Friday, March 6, 2015

TODAY!! Seminar: "New Materials for Mid-Infrared Nonlinear Optics" by Peter G. Schunemann 3.6.15/ 12:00-1:00pm/ CREOL Rm 103

Seminar: "New Materials for Mid-Infrared Nonlinear Optics" by Peter G. Schunemann
Friday, March 6, 2015 12:00 PM to 1:00 PM
CREOL Room 103

Celebrating the International Year of Light 2015

Peter G. Schunemann
BAE Systems, Inc

Mid-infrared nonlinear optical crystals have matured in the last twenty-five years from scientific curiosities into practical robust materials generating efficient laser output in the 2-12 micron spectral range.  ZnGeP2 (ZGP) in particular has emerged as the NLO material of choice for frequency conversion between 2 and 8 microns, and is growing in importance with the advent of high power thulium fiber lasers. ZGP, however, still has two main limitations: 1) its transparency and phase-matching range make it incompatible with 1- and 1.5-micron laser pumping; and 2) its usefulness for generating output in the 8-12 micron atmospheric window is limited by severe multi-phonon absorption. These limitations have been overcome by several new mid-infrared nonlinear crystals: cadmium silicon phosphide (CdSiP2), orientation-patterned gallium arsenide (OP-GaAs), and orientation-patterned gallium phosphide (OP-GaP).
CdSiP2 (CSP) is a bulk birefringent chalcopyrite analog of ZGP grown by horizontal gradient freeze growth in a transparent furnace. Its larger band gap (512 nm) and birefringence (-0.05) allows for 1- and 1.5-mm pumping, and its nonlinear coefficient (d14=85 pm/V) and thermal conductivity (13 W/mK) are dramatically higher than existing materials (AgGaS2, AgGaSe2, and PPLN) that can be pumped at these wavelengths.
OP-GaAs and OP-GaP are quasi-phase-matched (QPM) nonlinear optical semiconductors grown by a novel all-epitaxial process.  First, polar-on-nonpolar MBE is used to produce a GaAs (GaP) film with an orientation that is inverted with respect to the substrate. The inverted layer is photo-lithographically patterned and etched with the desired grating structure, and both orientations are then re-grown by hydride vapor phase epitaxy (HVPE) at rates up to 200mm/hr to produce thick (> 1mm), low-loss (< 0.01cm-1) QPM layers for in-plane laser pumping. OP-GaAs has the highest gain among all QPM materials, and can be pumped at 2-mm to generate output at 8-12 mm and beyond, whereas OP-GaP is a low-loss QPM ZGP analog than can be pumped with 1-mm lasers.
Finally, all-epitaxial growth technology is being used to grow ternary semiconductors with engineered band gaps for use as optical limiters.
Recent advances in growth, processing, and NLO device performance of all these materials will be discussed. 

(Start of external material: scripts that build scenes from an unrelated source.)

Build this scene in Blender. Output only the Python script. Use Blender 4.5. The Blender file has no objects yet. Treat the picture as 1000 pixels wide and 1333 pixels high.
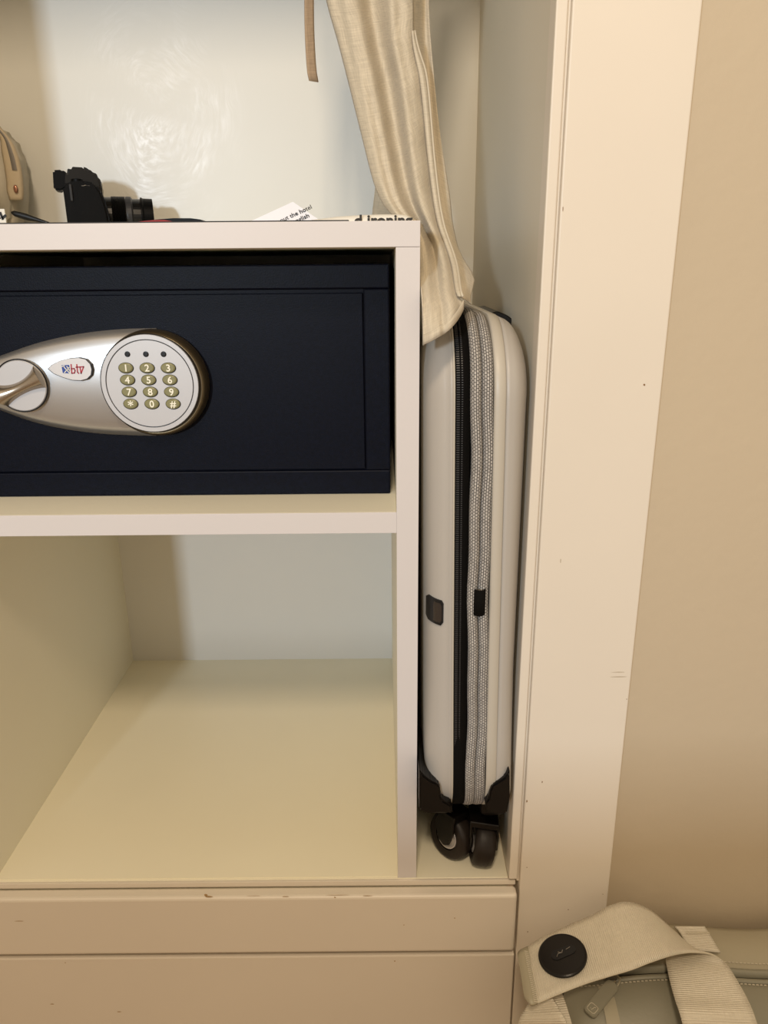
import bpy, bmesh, math, random
from mathutils import Vector, Matrix
random.seed(4)
R = math.radians
S = bpy.context.scene
COL = S.collection

# ------------------------------------------------------------------ camera
CZ = 1.0                                   # eye height above the floor
CF, CP, CR, CD = 981.95, .316176, -.0087388, .58773
cd = bpy.data.cameras.new('camera'); cam = bpy.data.objects.new('camera', cd); COL.objects.link(cam)
cd.sensor_fit = 'VERTICAL'; cd.sensor_height = 24; cd.lens = CF / 1333 * 24; cd.clip_start = .02
cam.matrix_world = (Matrix.Translation((0, -CD, CZ)) @ Matrix.Rotation(R(90) - CP, 4, 'X')
                    @ Matrix.Rotation(CR, 4, 'Z'))
S.camera = cam
# ------------------------------------------------------------------ world, lights, exposure
w = bpy.data.worlds.new('world'); S.world = w; w.use_nodes = True
w.node_tree.nodes['Background'].inputs[0].default_value = (1.0, .80, .57, 1)
w.node_tree.nodes['Background'].inputs[1].default_value = .74
def area(name, loc, target, sx, sy, power, col):
    l = bpy.data.lights.new(name, 'AREA'); l.shape = 'RECTANGLE'; l.size = sx; l.size_y = sy
    l.energy = power; l.color = col
    o = bpy.data.objects.new(name, l); COL.objects.link(o); o.location = loc
    o.rotation_euler = (Vector(target) - Vector(loc)).to_track_quat('-Z', 'Y').to_euler()
    return o
area('window_light', (-.98, -3.0, CZ + .46), (-.05, .3, CZ), .17, .26, 56, (.76, .88, 1.0))
area('ceiling_lamp', (-.10, -1.20, CZ + 1.10), (0, 0, CZ - .1), .20, .20, 17, (1.0, .80, .57))
S.view_settings.view_transform = 'Standard'; S.view_settings.look = 'None'
S.view_settings.exposure = -0.30; S.view_settings.gamma = 1; S.view_settings.use_curve_mapping = False

# ------------------------------------------------------------------ helpers
def U(px, py, y):
    """point of the plane at depth y seen at photo pixel px, py (used to measure real positions)"""
    u = px - 500; v = py - 666.5; c, s = math.cos(CR), math.sin(CR)
    a = (c * u + s * v) / CF; b = -(-s * u + c * v) / CF
    d = (a, math.cos(CP) + b * math.sin(CP), -math.sin(CP) + b * math.cos(CP))
    t = (y + CD) / d[1]
    return Vector((d[0] * t, y, CZ + d[2] * t))
def UZ(px, py, z):
    p0 = U(px, py, 0); o = Vector((0, -CD, CZ)); d = p0 - o
    return o + d * ((z - CZ) / d.z)
def lerp(a, b, t): return a + (b - a) * t
def interp(pts, t):
    if t <= pts[0][0]: return pts[0][1]
    for (a, x), (b, y) in zip(pts, pts[1:]):
        if t <= b: return lerp(x, y, (t - a) / (b - a))
    return pts[-1][1]
def smooth(pts, t):                      # Catmull-Rom through (t, value)
    n = len(pts)
    if t <= pts[0][0]: return pts[0][1]
    if t >= pts[-1][0]: return pts[-1][1]
    for i in range(n - 1):
        if t <= pts[i + 1][0]:
            a, b = pts[i], pts[i + 1]; h = b[0] - a[0]; k = (t - a[0]) / h
            m0 = (b[1] - pts[i - 1][1]) / (b[0] - pts[i - 1][0]) if i else (b[1] - a[1]) / h
            m1 = (pts[i + 2][1] - a[1]) / (pts[i + 2][0] - a[0]) if i + 2 < n else (b[1] - a[1]) / h
            return ((2*k**3 - 3*k*k + 1) * a[1] + (k**3 - 2*k*k + k) * h * m0
                    + (-2*k**3 + 3*k*k) * b[1] + (k**3 - k*k) * h * m1)

# ---- materials
def mat(name, col, rough=.5, metal=0, var=0, vscale=8, bump=0, bscale=60, spec=.5, coat=0, stretch=None, bdist=.001):
    m = bpy.data.materials.new(name); m.use_nodes = True; nt = m.node_tree
    b = nt.nodes['Principled BSDF']; N = nt.nodes.new; L = nt.links.new
    b.inputs['Base Color'].default_value = (*col, 1); b.inputs['Roughness'].default_value = rough
    b.inputs['Metallic'].default_value = metal; b.inputs['Specular IOR Level'].default_value = spec
    b.inputs['Coat Weight'].default_value = coat
    tc = N('ShaderNodeTexCoord'); mp = N('ShaderNodeMapping'); L(tc.outputs['Object'], mp.inputs[0])
    if stretch: mp.inputs['Scale'].default_value = stretch
    if var:
        n = N('ShaderNodeTexNoise'); n.inputs['Scale'].default_value = vscale; n.inputs['Detail'].default_value = 5
        L(mp.outputs[0], n.inputs[0])
        r = N('ShaderNodeValToRGB'); L(n.outputs[0], r.inputs[0])
        r.color_ramp.elements[0].position = .3; r.color_ramp.elements[1].position = .7
        r.color_ramp.elements[0].color = (*[c * (1 - var) for c in col], 1)
        r.color_ramp.elements[1].color = (*[min(1, c * (1 + var)) for c in col], 1)
        L(r.outputs[0], b.inputs['Base Color'])
    if bump:
        n = N('ShaderNodeTexNoise'); n.inputs['Scale'].default_value = bscale; n.inputs['Detail'].default_value = 6
        L(mp.outputs[0], n.inputs[0]); bp = N('ShaderNodeBump'); bp.inputs['Strength'].default_value = bump
        bp.inputs['Distance'].default_value = bdist; L(n.outputs[0], bp.inputs['Height']); L(bp.outputs[0], b.inputs['Normal'])
    return m
M = {}
M['melamine'] = mat('pale melamine', (.82, .78, .64), .45, var=.015, vscale=4, bump=.08, bscale=300, stretch=(1, 1, .2))
M['edge'] = mat('pink white edge band', (.63, .595, .585), .45, bump=.05, bscale=300)
M['back_board'] = mat('grey white back board', (.71, .69, .64), .4, var=.01)
M['floor_board'] = mat('cream board', (.88, .83, .66), .38, var=.02, vscale=5)
M['paint'] = mat('cream gloss paint', (.715, .645, .545), .42, var=.02, vscale=5, bump=.10, bscale=40)
M['niche'] = mat('niche paint', (.66, .61, .50), .45, var=.02, vscale=6, bump=.1, bscale=50)
M['wall'] = mat('beige wall paint', (.52, .43, .305), .6, var=.03, vscale=3, bump=.35, bscale=90)
M['ground'] = mat('brown floor', (.42, .30, .19), .5, var=.15, vscale=6)
M['safe'] = mat('dark blue powder coat', (.0012, .0022, .0075), .45, var=.3, vscale=300, bump=.35, bscale=900, bdist=.0004, spec=0.12)
M['safe_gap'] = mat('black gap', (.003, .003, .004), .8, spec=0.05)
M['silver'] = mat('silver lacquer', (.50, .49, .48), .33, .75, bump=.1, bscale=1500, bdist=.0002)
M['silver_matt'] = mat('matt silver', (.50, .49, .49), .45, .35)
M['bronze'] = mat('bronze bezel', (.16, .125, .075), .36, .85)
M['knob'] = mat('knob metal', (.42, .36, .29), .27, .9)
M['olive'] = mat('olive rubber key', (.22, .21, .10), .3)
M['white_print'] = mat('white print', (.85, .83, .7), .5)
M['black'] = mat('black plastic', (.008, .008, .009), .35, spec=0.3)
M['logo_plate'] = mat('logo plate', (.66, .66, .68), .3, .2)
M['red_print'] = mat('red print', (.40, .01, .03), .5)
M['blue_print'] = mat('blue print', (.02, .06, .30), .5)
M['shell'] = mat('greige shell', (.43, .40, .36), .40, var=.01, vscale=4, bump=.05, bscale=400)
M['shell_edge'] = mat('greige rim', (.48, .44, .37), .42)
M['rubber'] = mat('dark rubber', (.016, .011, .008), .5, var=.3, vscale=80, bump=.2, bscale=200, spec=0.3)
M['housing'] = mat('dark housing', (0.004, 0.003, 0.0025), .35, spec=0.25)
M['hub'] = mat('pale hub', (.6, .57, .55), .35, .3)
M['tape'] = mat('black zip tape', (0.004, 0.0035, 0.003), .85, bump=.4, bscale=900, spec=0.1)
M['teeth'] = mat('black zip teeth', (.03, .03, .032), .4)
M['latch'] = mat('dark latch', (.06, .05, .045), .25, .6)
M['cam_black'] = mat('camera black', (0.0025, 0.0025, 0.0028), .42, bump=.3, bscale=700, bdist=.0003, spec=0.1)
M['cam_gloss'] = mat('camera gloss', (0.003, 0.0032, 0.004), .25, spec=0.4)
M['cam_grey'] = mat('camera grey ring', (.03, .03, .032), .4, spec=0.3)
M['red_edge'] = mat('red strap edge', (.30, .01, .012), .6)
M['paper'] = mat('white paper', (.84, .86, .95), .7)
M['news'] = mat('cream paper', (.82, .80, .74), .7)
M['ink'] = mat('ink', (.01, .01, .012), .6)
M['pouch'] = mat('beige pouch leather', (.56, .46, .32), .5, bump=.3, bscale=300)
M['pouch_body'] = mat('pale pouch cloth', (.55, .50, .40), .7, bump=.2, bscale=300)
M['zip_grey'] = mat('grey zip', (.20, .18, .16), .5, .3)
M['rose'] = mat('rose metal', (.45, .22, .15), .3, .8)
M['bag'] = mat('sage grey leather', (.25, .235, .175), .45, var=.04, vscale=6, bump=.15, bscale=300)
M['bag_pale'] = mat('pale bag leather', (.37, .33, .235), .45, var=.03, vscale=6, bump=.15, bscale=300)
M['stitch'] = mat('stitch', (.52, .47, .36), .8)
M['dark_stitch'] = mat('dark stitch', (.10, .09, .065), .8)
M['btn'] = mat('black button', (0.005, 0.0035, 0.003), .3, spec=0.3)
M['steel'] = mat('steel', (.3, .28, .25), .3, .9)
M['chip'] = mat('paint chip', (.22, .12, .05), .8)

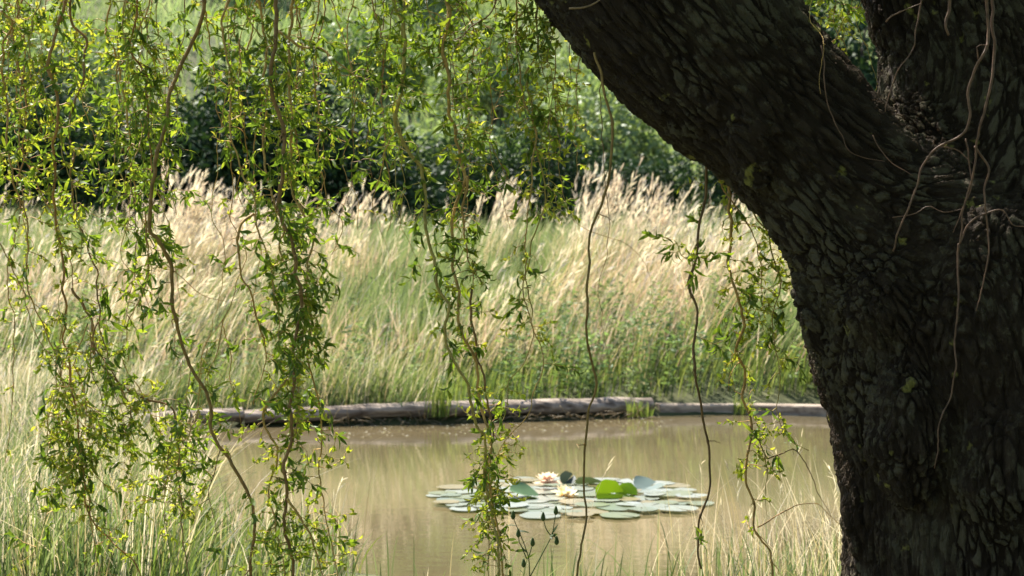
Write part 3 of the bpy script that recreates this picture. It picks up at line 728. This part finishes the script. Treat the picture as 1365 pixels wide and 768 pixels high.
S([(525,0),(537,40),(537,100),(530,165),(545,200),(565,225),(567,280),(572,325),(582,384),(600,409),(595,454),(610,494),(627,524),(640,570),(650,584),(645,634),(655,684),(662,734),(665,800)], 5.2, 7, endr=.7)
S([(595,0),(592,65),(600,130),(610,200),(620,240),(605,280),(602,340),(610,384),(612,424),(635,479),(640,529),(655,590),(650,650),(668,720),(672,800)], 5.3, 7, endr=.6)
S([(568,0),(582,35),(582,65)], 5.3, 4)
S([(658,-2),(625,35),(592,56),(560,66)], 5.3, 5)
S([(630,384),(635,445),(645,510),(655,550),(660,584),(648,630),(646,690),(655,768)], 5.3, 4.5, hang=False)
S([(620,235),(622,300),(628,350),(630,384)], 5.3, 4.5, hang=False)
S([(715,0),(715,25),(720,65),(702,105),(710,150),(722,225),(725,270),(710,310),(705,384),(709,424),(702,484),(680,509),(677,544),(660,572)], 5.4, 4.5)
S([(690,0),(692,100),(708,160),(712,220),(705,300),(700,384),(722,459),(722,494),(707,524),(700,554),(670,599),(662,644),(658,700)], 5.3, 4)
S([(700,-5),(690,25),(680,60),(672,110),(655,175),(670,220),(690,250)], 5.4, 3)
S([(790,70),(799,100),(805,128),(817,175),(812,230),(802,270),(787,310),(787,350),(782,384),(780,429),(787,474),(795,519),(785,559),(782,609),(780,664),(782,704),(775,744),(768,800)], 5.05, 4.6, wig=.003, leaf=0, hang=False, cmul=.55, endr=.9)
S([(792,80),(800,120),(805,190),(808,270),(810,325),(800,384),(802,420),(808,474),(822,519)], 5.3, 1.8, leaf=.1, hang=False)
S([(740,60),(742,170),(750,240),(765,290),(790,310),(835,325),(860,360),(875,420)], 5.5, 1.8, leaf=.4, hang=False)
S([(942,205),(945,230),(940,270),(932,320),(920,370),(920,384),(930,414),(925,479),(935,544),(947,594),(947,654),(932,694),(930,735),(935,760)], 5.1, 5, wig=.003, leaf=.4, hang=False, cmul=.7, endr=.8)
S([(932,320),(915,345),(900,322),(885,318)], 5.1, 2.5, leaf=1.5, hang=False, small=0)
S([(962,225),(970,250),(972,280),(980,300),(975,340),(982,384),(990,429),(982,464),(1000,494),(995,534),(1002,564),(990,634),(1005,674),(1010,704),(1025,739),(1035,790)], 5.15, 5.5, leaf=1.2, hang=False, endr=.7)
S([(1010,704),(1050,679),(1085,671),(1100,684),(1118,700)], 5.15, 2.4, leaf=.1, hang=False)
S([(1000,566),(1008,585),(1020,610),(1045,604),(1060,599),(1075,624),(1095,654),(1110,690)], 5.15, 2.6, leaf=.4, hang=False)
S([(1020,600),(1023,640),(1020,690)], 5.15, 2.2, leaf=1, hang=False)
S([(1000,280),(1020,310),(1027,335),(1040,384),(1030,434),(1035,484),(1040,554),(1052,584),(1075,600)], 5.2, 3, hang=False)
S([(950,225),(975,270),(1000,320),(1010,370),(1018,420)], 5.25, 3, hang=False, leaf=1.2)
S([(531,168),(512,205),(502,250),(503,290),(522,342)], 5.2, 1.8, leaf=.05, hang=False)
S([(533,180),(528,220),(533,290),(550,330),(563,375)], 5.2, 1.8, leaf=.05, hang=False)
S([(190,280),(205,330),(245,375),(270,395),(298,402)], 5.4, 2.4, leaf=.5, hang=False, small=0)
S([(1085,0),(1092,45),(1094,90),(1093,125)], 4.75, 2.2, leaf=0, hang=True, cmul=1.2)
S([(1150,-10),(1140,30),(1152,70),(1165,110),(1160,140)], 5.9, 3, leaf=1, hang=True)
S([(1120,-10),(1112,30),(1130,80),(1150,112)], 6.0, 3, leaf=1.6, hang=True)
S([(1135,-10),(1130,20),(1120,45),(1105,70)], 5.8, 2.4, leaf=1.8)
S([(1100,-10),(1106,22),(1122,48)], 6.1, 2.2, leaf=1.8)
S([(-25,290),(0,330),(20,365),(45,425),(75,480),(105,520),(130,560)], 4.8, 2.4, leaf=.7, hang=False)
# more fine strands in the dense zones
for k in range(46):
    x0 = random.choice([random.uniform(-20,230), random.uniform(150,330), random.uniform(330,460), random.uniform(470,760)])
    Y = random.uniform(4.9, 6.6); y1 = random.choice([150,240,330]) if x0 > 470 else random.choice([200,330,450,620])
    pts = []; x = x0; y = -5
    while y < y1: pts.append((x,y)); y += random.uniform(35,65); x += random.gauss(0,11)
    if len(pts) > 2: S(pts, Y, random.uniform(2.2,4.2), leaf=.6, seed=500+k)
# low leafy sprays near the bottom left
cand = np.concatenate(ALLP); cx, cy = px_of(cand); cand = np.c_[cx, cy, cand[:,1]][(cx > 20)&(cx < 320)&(cy > 420)&(cy < 600)]
for k in range(20):
    x0, y0, Y0 = cand[random.randrange(len(cand))]; dx = random.gauss(0,13)
    S([(x0+dx*q+random.gauss(0,5)*(q>0), y0+q*38) for q in range(5)], Y0, 2, leaf=1.1, seed=800+k, hang=False)
# dead pale twigs on the front of the trunk
def dead(pts, Y, r, c=(.19,.11,.075)):
    r *= .68
    pts = [(a,b) for a,b in pts]; P = resample(catmull(np.array([at(a,b,Y) for a,b in pts]), 8), .01)
    s = np.arange(len(P))*.01; ph = random.uniform(0,40)
    P[:,0] += .006*(fbm(s*18+ph,2.)-.5)*2; P[:,1] += .03*(fbm(s*7+ph,5.)-.5)*2
    mb = MB(); tube(mb, P-TB, r*Y/F*.5*np.linspace(1.1,.5,len(P)), 7, np.array(c)); mb.build('twig', M_twig, willow)
for pts, Y, r in [([(1316,-150),(1317,0),(1320,50),(1300,90),(1290,130),(1287,175),(1255,195),(1230,220),(1222,250),(1205,290),(1190,335)],4.62,7),
    ([(1328,-150),(1325,0),(1325,75),(1312,140),(1300,185),(1300,220),(1285,280),(1280,325)],4.64,7),
    ([(1300,195),(1320,225),(1312,260),(1320,320),(1310,384),(1302,415)],4.64,4.5),
    ([(1280,325),(1292,300),(1310,287),(1335,280),(1350,300),(1370,302)],4.64,4),
    ([(1255,195),(1275,200),(1295,218)],4.62,3),
    ([(1230,-60),(1228,0),(1215,65),(1195,95),(1180,150)],4.75,3.4),
    ([(1180,30),(1190,20),(1228,5)],4.75,3),
    ([(1280,325),(1278,384),(1272,459),(1270,524),(1252,559),(1245,624)],4.66,4.2),
    ([(1267,-60),(1267,0),(1260,30),(1265,47)],4.6,9),
    ([(1190,290),(1220,285),(1240,275),(1258,283),(1285,278)],4.68,2.6),
    ([(1285,185),(1292,250),(1270,310)],4.66,3),
    ([(1095,60),(1105,140),(1122,180),(1128,200),(1150,210),(1180,215)],4.82,2.6),
    ([(1165,180),(1185,215),(1215,235)],4.8,2.2),
    ([(1305,80),(1302,62),(1318,60)],4.62,3)]:
    dead(pts, Y, r)
dead([(758,12),(780,10),(800,0),(812,-20)], 4.72, 4, (.3,.2,.12))
# ---- overhead branches that carry the strands
def branch(P, r0, r1):
    P = resample(catmull(np.array(P,float), 8), .05); s = np.arange(len(P))*.05
    for ax in (1,2): P[:,ax] += .05*(fbm(s*2.5+ax*5+r0*90, 3.)-.5)
    mb = MB(); tube(mb, P-TB, np.linspace(r0,r1,len(P)), 10, np.array([.12,.085,.055])); mb.build('branch', M_twig, willow)
lc = chains[1][:,:3]; rc = chains[2][:,:3]
for (yy, i0) in ((5.0,62),(5.25,66),(5.5,70),(6.2,74)):
    st = lc[min(i0,len(lc)-1)]
    branch([st, (st[0]-.35, yy, 2.98)]+[(x, yy+.03*math.sin(3*x), zbr(x)) for x in np.linspace(min(st[0]-.6,.0), -2.1, 6)], .035, .012)
branch([rc[60], (.9,5.3,3.1), (1.2,5.8,3.0), (1.3,6.0,2.95)], .04, .012)
for st, en in ((lc[-20],(-1.2,4.0,4.6)),(lc[-6],(-1.5,7,4.8)),(rc[-20],(2.6,4.2,4.9)),(rc[-30],(1.4,3.0,4.2)),(rc[-5],(1.8,6.8,5.2)),(rc[-12],(3.4,5.6,4.6)),(lc[-30],(.2,3.2,4.0))):
    st = np.array(st); en = np.array(en); branch([st, st*.6+en*.4+[0,0,.2], en], .06, .015)
# ---- crown overhead, out of the picture, that shades the trunk
n = 46000
o = np.c_[R.uniform(-1.6,4.4,n), R.uniform(2.0,8.8,n), R.uniform(3.05,5.6,n)]
cl = fbm(o[:,0]*1.5, o[:,1]*1.5, o[:,2]*1.5)
th = .40+.25*np.clip((-.55-o[:,0])/.8, 0, 1)
o = o[(cl > th)]
n = 230000; u = unit(R.normal(0,1,(n,3))); u[:,2] = np.abs(u[:,2]); rr = R.uniform(5.2,6.6,n)  # unseen leaf shell around the camera, added to darken the trunk
q = np.array([1.2,3.6,.3])+u*rr[:,None]*np.array([1.1,1,.95])
pxx = q[:,0]/np.maximum(q[:,1],.01); inview = (q[:,1] > .3)&(np.abs(pxx) < .42)&(q[:,2] < 1.9+.22*q[:,1])
open_ = (q[:,1] > 3.2)&(q[:,0] < .2)
q = q[~inview & ~open_ & (q[:,2] > .35) & ((q[:,0] > -2.5)|(q[:,1] < 2))]
o = np.concatenate([o, q])
mb = MB(); n = len(o); leaf_batch(mb, o-TB, R.normal(0,1,(n,3))-[0,0,.5], R.uniform(.07,.12,n), R.uniform(.010,.016,n), LEAFP[R.integers(0,len(LEAFP),n)], 1.5, .6, 4)
mb.build('crown', M_leaf, willow)
# ================= budding wild plant in the near foreground
wp = empty('wild_plant', at(706, 900, 6.6)); tag(wp, 'dark budding wildflower standing on the near bank beneath the lily pads', 'wild plant')
b0 = np.array(wp.location); mb = MB(); lf = MB()
def stemc(pts, r=.0022):
    P = catmull(np.array([at(a,b,6.6) for a,b in pts])-b0, 6); tube(mb, P, np.linspace(r,r*.6,len(P)), 6, np.array([.5,.5,.5])); return P
ends = []
for pts in ([(706,900),(706,768),(702,735),(688,700),(684,688)],[(707,768),(722,740),(735,715),(738,702),(741,682)],[(702,745),(695,728),(692,722),(691,712)],[(704,745),(708,732),(710,724)],[(735,715),(728,705),(724,690)],[(736,710),(740,716),(742,722)]):
    P = stemc(pts); ends.append(P[-1])
for q in ends+[np.array(at(698,752,6.6))-b0]:
    m = MB(); t = np.linspace(0,1,7); tube(m, np.array([q+[0,0,.032*k-.012] for k in t]), .0085*np.array([.3,.85,1,.9,.7,.5,.2]), 8); m.build('bud', M_green, wp)
o_ = np.array([at(684+random.uniform(-4,22),705+random.uniform(-12,55),6.6)-b0 for _ in range(9)]+[at(735+random.uniform(-8,8),712,6.6)-b0 for _ in range(6)])
for q in o_:
    lf = MB(); leaf_batch(lf, q[None], R.normal(0,1,(1,3))*[1,.6,.3], np.array([.045]), np.array([.006]), np.array([[.06,.09,.03]]), .6, .3, 5); lf.build('leaf', M_leaf, wp)
mb.build('stem', M_green, wp); 
# ================= light, sky, camera
sc = bpy.context.scene
w = bpy.data.worlds.new('World'); sc.world = w; w.use_nodes = True; nt = w.node_tree
sd = Vector((-.28, .52, .80)).normalized()
sky = nt.nodes.new('ShaderNodeTexSky'); sky.sky_type = 'NISHITA'; sky.sun_disc = False
sky.sun_elevation = math.asin(sd.z); sky.sun_rotation = math.atan2(sd.x, sd.y)
bg = nt.nodes['Background']; bg.inputs[1].default_value = .09; nt.links.new(sky.outputs[0], bg.inputs[0])
sl = bpy.data.lights.new('sun', 'SUN'); sl.energy = 5.0; sl.angle = math.radians(.53); sl.color = (1,.95,.86)
so_ = bpy.data.objects.new('sun', sl); col.objects.link(so_); so_.rotation_euler = sd.to_track_quat('Z','Y').to_euler(); so_.location = (-5,10,20)
cam = bpy.data.cameras.new('camera'); co = bpy.data.objects.new('camera', cam); col.objects.link(co)
co.location = (0,0,CZ); co.rotation_euler = (math.pi/2-PITCH,0,0)
cam.sensor_width = 36; cam.lens = F/1365*36; cam.clip_end = 2000; cam.clip_start = .05
cam.dof.use_dof = True; cam.dof.focus_distance = 5.4; cam.dof.aperture_fstop = 7.5
sc.camera = co
sc.view_settings.view_transform = 'Standard'; sc.view_settings.look = 'None'; sc.view_settings.exposure = 1.5; sc.view_settings.gamma = 1
sc.render.engine = 'CYCLES'
sc.cycles.use_denoising = True; sc.cycles.max_bounces = 8; sc.cycles.transparent_max_bounces = 4
sc.cycles.sample_clamp_indirect = 6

Peter G. Schunemann has been a leading researcher in nonlinear optical materials for the last 25 years, authoring or co-authoring over 250 publications in the field. He received B.S. and M.S. degrees in Materials Science and Engineering from MIT in 1984 and 1987 before joining BAE Systems, where he has led a series of development efforts to produce improved crystals for mid-infrared frequency conversion, most notably ZnGeP2, AgGaSe2, CdGeAs2, CdSiP2, and OPGaAs. His work on ZnGeP2 in particular, a critical component for next generation laser-based IRCM systems, earned him a Quarterly Technical Achievement Award in 1992, the Jack L. Bowers Award in 1994 (the company’s highest technical award), and a Nova Award in 1995 (Lockheed Martin’s highest honor for technical excellence), and the Association of Old Crows Technology Hall of Fame award in 2002.  He is an OSA Fellow, a member of SPIE and MRS, and is currently the president of AACG (American Association of Crystal Growth).